On one road trip I discovered a town I’ll call “Black Martin,” where I toured the last velvet factory in Virginia during its last week in operation. Black Martin, Virginia, was the kind of small town, far off the main drag, that you might never notice. The town had an air of past glory that mirrored the past-its-prime factory where a hundred workers had just lost their jobs. It was there that I learned how velvet was woven and cut and dyed. No other fabric is so luxurious, or compels you to touch it and sink your fingers into its deep soft nap the way velvet does. Velvet is the fabric of royalty, of wealth, of Christmas dresses, of evening gowns, of tufted sofas, and even of theater curtains. Velvet lines jewelry boxes, earring cards, and also—coffins. The dying factory and the town inspired me to write my most recent Crime of Fashion mystery, Shot Through Velvet, in which my reporter heroine Lacey Smithsonian witnesses the demise of a velvet factory and the discovery of a dead body in a dye vat. All she wanted was an interview and a road trip. She got much more. But road trips are like that. They bring you surprises that often linger long after you’ve parked the car back in your own driveway,

The desire for a road trip can strike at any time, most often when you’re working. On deadline. You just want to jump out of your office and into a car and drive. I remember clearly that itchy feeling grabbing me one day when I was working as a reporter, covering hearings in Washington, D.C., at the Labor Department on an OSHA ergonomics regulation. I was risking a hind-end sprain from sitting on their non-ergonomic chairs and a mind sprain from listening to business attorneys who were turning intellectual cartwheels trying to prove there were no such things as work-related musculoskeletal disorders. At lunchtime, I escaped a few blocks away to the National Building Museum, where there was a mesmerizing exhibit on the American Road Trip.

The exhibit began with an old commercial (from the era when Dinah Shore roamed the earth) exhorting you to “see the USA in a Chevrolet.” There were maps and photos and the full-size interior of a funky old motel room.

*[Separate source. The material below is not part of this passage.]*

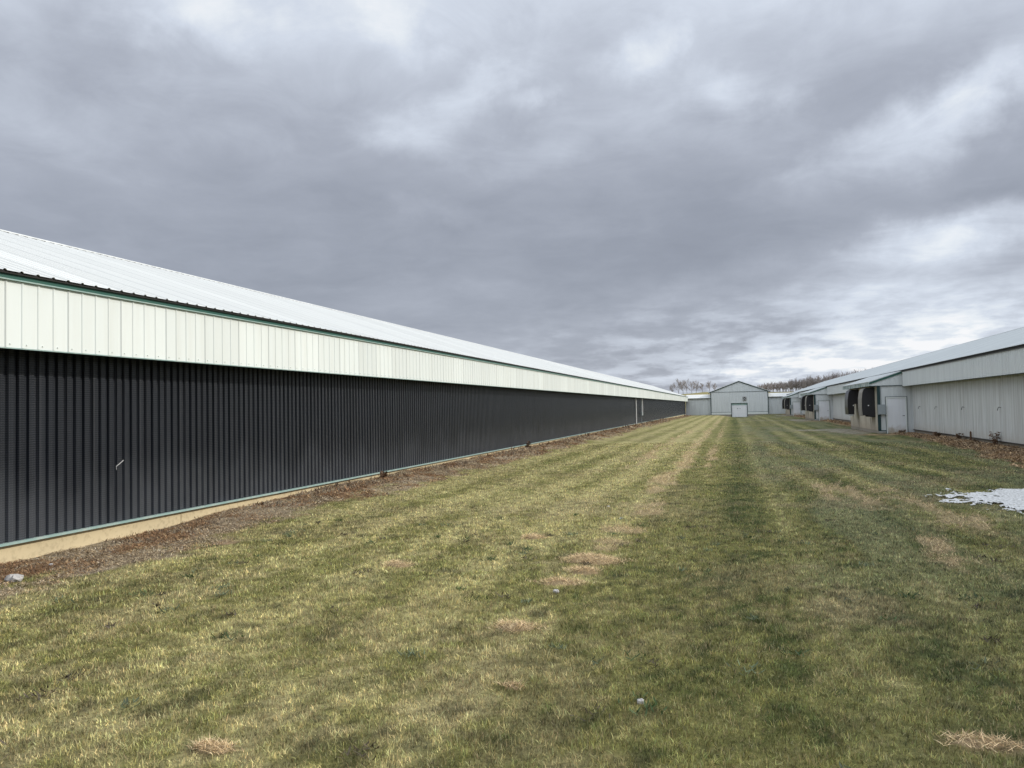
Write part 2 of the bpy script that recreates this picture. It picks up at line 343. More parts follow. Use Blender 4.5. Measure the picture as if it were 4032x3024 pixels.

My mind was pumping the words, Road Trip, Road Trip, Road Trip. Needless to say, I was fantasizing about hotwiring the nearest car and hitting the highway, getting as far away as I could get from the OSHA hearings. Sadly, my skill set does not extend to hotwiring cars. I returned to the hearing with only one thing on my mind, and it wasn’t ergonomics. I dreamed of escape! In a car! The open road, my foot on the accelerator, my troubles squashed flat beneath the wheels, and the wind in my hair. When the opportunity for travel comes, I don’t take it for granted. I seize the moment, and the wheel.

The miles go by with the radio on. I sing along to the music; my husband doesn’t mind.

The miles go by, and my thoughts are quiet, story ideas rumbling around in the back of my mind, complete with plots, characters, action and new settings, perhaps near the hot springs I just passed.

The miles go by and I wonder what people do in these small towns. Who lives in that house? What do they do out here? What about that abandoned house? Where does that side road go?

The miles go by, and with each green mile I feel a deeper satisfaction, a deeper sense of quiet, a deeper exhale.

The miles go by. If you see me on the road, be sure to wave.